Kabaklı Hoca Müslüman Türklüğün bu coğrafyadaki aslî fethinin ne olduğunu anlatmaya çalıştı bir ömür. Bunu kavrayabildik mi, yeniden düşünmemiz lazım.
Bütün dünya için bir niyaz biçiminde düşünceler üretebildik mi? Hayırla fethedecek bir yolculuğa hazırlığımız var mı?
Kabaklı Hoca bize içizde yürüyeceğimiz bir derviş yolculuğunu fark ettirdi. Bu dervişliğin günümüz tarikat gösterileri ile bir ilgisi yoktu. İnsandaki kendi aslına doğru yürüyüşün o saf taleple ilgisi vardı.
Kalem yolcuğunun dervişane bir yolculuk olduğunu öğretti bize.
Hülasa edersek Ahmet Kabaklı Hoca'nın yolu yolda olmaktan ibarettir. Kâh Yunus yolunda, kâh Yesevî yolunda, kah Hacı Bayram-ı Veli yolunda..
İşte bu yolları Türk aklına doğru yeniden bir medeniyet tasavvuru teklifi olarak dünyaya sunmamızın zamanı gelmiştir.
Kabaklı Hoca sadece bir bilgi insanı değil, tasavvufun insandan saf talebi olan ve adına Alperenlik denilen bir üslup, usül ve tavrın sembolü idi.
Bu tavrın esası insanlığı kucaklayıcı bir tavırla geniiş bir gönle sahip olmaktır.
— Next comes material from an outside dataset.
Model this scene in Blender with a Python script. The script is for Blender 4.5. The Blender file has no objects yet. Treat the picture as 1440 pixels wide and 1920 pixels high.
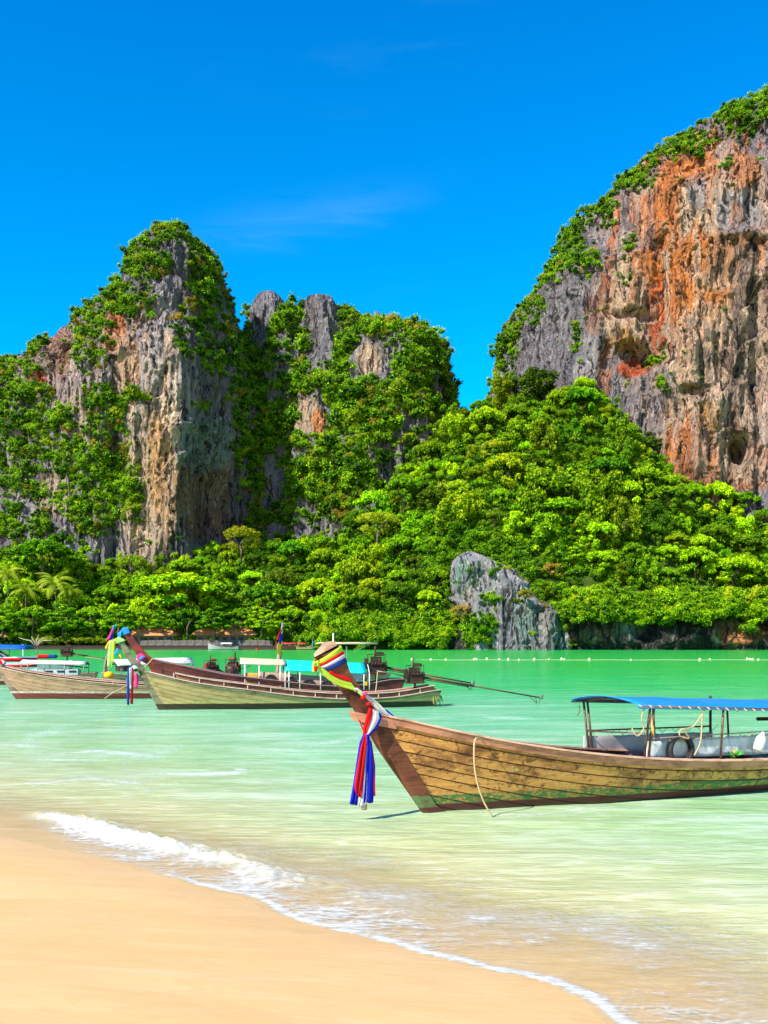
import bpy, math, random
import numpy as np
from mathutils import Vector, Matrix

SC = bpy.context.scene
C = SC.collection
R = math.radians
PI = math.pi

# ------------------------------------------------------------------ camera, sky, sun, exposure
H, F, CX, HY = 2.8, 1867.0, 720.0, 1200.0        # camera height, focal length and horizon of the 1440 x 1920 photograph
cam_d = bpy.data.cameras.new('camera'); cam = bpy.data.objects.new('camera', cam_d); C.objects.link(cam)
cam.location = (0, 0, H); cam.rotation_euler = (R(90), 0, 0)
cam_d.sensor_fit = 'VERTICAL'; cam_d.sensor_height = 36; cam_d.lens = F/1920*36; cam_d.shift_y = 240/1920
cam_d.clip_start = 0.1; cam_d.clip_end = 20000
SC.camera = cam

SUN = Vector((-0.57, -0.56, 0.68)).normalized()   # towards the sun
sun_d = bpy.data.lights.new('sun', 'SUN'); sun = bpy.data.objects.new('sun', sun_d); C.objects.link(sun)
sun_d.energy = 5.0; sun_d.angle = R(0.5); sun_d.color = (1.0, 0.94, 0.84)
sun.rotation_euler = (-SUN).to_track_quat('-Z', 'Y').to_euler()

world = bpy.data.worlds.new('World'); SC.world = world; world.use_nodes = True
SC.view_settings.view_transform = 'Standard'; SC.view_settings.look = 'None'
SC.view_settings.exposure = 0.95; SC.view_settings.gamma = 1.0; SC.view_settings.use_curve_mapping = False
SC.cycles.max_bounces = 6; SC.cycles.diffuse_bounces = 2; SC.cycles.glossy_bounces = 3
SC.cycles.transmission_bounces = 4; SC.cycles.transparent_max_bounces = 8
SC.cycles.caustics_reflective = False; SC.cycles.caustics_refractive = False
SC.cycles.use_denoising = True

# ------------------------------------------------------------------ node helper
class NT:
    def __init__(s, tree): s.t = tree; s.n = tree.nodes; s.l = tree.links
    def new(s, typ, ins=None, **kw):
        nd = s.n.new(typ)
        for k, v in kw.items(): setattr(nd, k, v)
        for k, v in (ins or {}).items():
            i = nd.inputs[k]
            if isinstance(v, bpy.types.NodeSocket): s.l.new(v, i)
            elif isinstance(v, tuple) and len(v) == 3 and i.type == 'RGBA': i.default_value = (*v, 1)
            else: i.default_value = v
        return nd
    def math(s, op, a, b=0.5, c=None, clamp=False):
        ins = {0: a, 1: b}
        if c is not None: ins[2] = c
        return s.new('ShaderNodeMath', ins, operation=op, use_clamp=clamp).outputs[0]
    def mix(s, f, a, b, mode='MIX'):
        nd = s.new('ShaderNodeMix', data_type='RGBA', blend_type=mode, clamp_factor=True)
        for sock, v in ((nd.inputs[0], f), (nd.inputs[6], a), (nd.inputs[7], b)):
            if isinstance(v, bpy.types.NodeSocket): s.l.new(v, sock)
            elif isinstance(v, tuple): sock.default_value = (*v, 1) if len(v) == 3 else v
            else: sock.default_value = v
        return nd.outputs[2]
    def noise(s, vec, scale, detail=4, rough=0.55, dist=0.0, dim='3D'):
        ins = {'Scale': scale, 'Detail': detail, 'Roughness': rough, 'Distortion': dist}
        if vec is not None: ins['Vector'] = vec
        return s.new('ShaderNodeTexNoise', ins, noise_dimensions=dim).outputs[0]
    def mapping(s, vec, scale=(1, 1, 1), loc=(0, 0, 0), rot=(0, 0, 0)):
        return s.new('ShaderNodeMapping', {'Vector': vec, 'Scale': scale, 'Location': loc, 'Rotation': rot}).outputs[0]
    def ramp(s, f, stops, interp='LINEAR'):
        nd = s.new('ShaderNodeValToRGB', {0: f}); cr = nd.color_ramp; cr.interpolation = interp
        while len(cr.elements) < len(stops): cr.elements.new(0.5)
        for e, (p, c) in zip(cr.elements, stops):
            e.position = p; e.color = (*c, 1) if isinstance(c, tuple) else (c, c, c, 1)
        return nd.outputs[0]
    def attr(s, name, out='Fac'): return s.new('ShaderNodeAttribute', attribute_name=name).outputs[out]
    def maprange(s, v, a, b, c=0.0, d=1.0, smooth=False):
        return s.new('ShaderNodeMapRange', {0: v, 1: a, 2: b, 3: c, 4: d}, interpolation_type='SMOOTHSTEP' if smooth else 'LINEAR', clamp=True).outputs[0]

w = NT(world.node_tree)
for nd in list(w.n): w.n.remove(nd)
sky = w.new('ShaderNodeTexSky', sky_type='NISHITA'); sky.sun_disc = False
sky.sun_elevation = math.asin(SUN.z); sky.sun_rotation = math.atan2(SUN.x, SUN.y)
sky.air_density = 1.0; sky.dust_density = 0.0; sky.ozone_density = 3.0; sky.altitude = 0
hs = w.new('ShaderNodeHueSaturation', {'Hue': 0.497, 'Saturation': 1.62, 'Value': 1.0, 'Color': sky.outputs[0]})
tc = w.new('ShaderNodeTexCoord')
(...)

Münevver olmak sadece fikir, aksiyon değil ayrıca bahsettiği, temsil ettiği o değerleri hal edinerek bir oluş gerçekleştirmek, ermekliktir.
Ahmet Kabaklı Hoca'yı anlamak işte bu çileli oluş ve eriş macerasını tecrübe etmekten geçmektedir.
Buna ihtiyacımız var.
Yol eri olmaya ihtiyacımız var.
Cihanşümul bir yönelişe ihtiyacımız var.
Ergenekon'da sıkışıp kaldığı o yerden kendine seçtiği sembolün peşinden kendi tavrı ve tarzı ile yürüyüp gelmiş ontik aklımızı yeniden uyandırmaya ve yürümeye ihtiyacımız var.
Bizi yetiştiren bizim üzerimizden görünenler hep onlardır.
Dün on beş yaşında köşelerde Türk Edebiyatı Dergisi'ni okumaya ve anlamaya çalışan o küçük kıza bugün düşüncelerini anlatma fırsatı veren kıymetli hocalarıma huzurlarınızda teşekkür ediyorum. Alicenaplığın, keremin ne demek olduğunu bugün bu salonda bir kez daha anlamış oldum.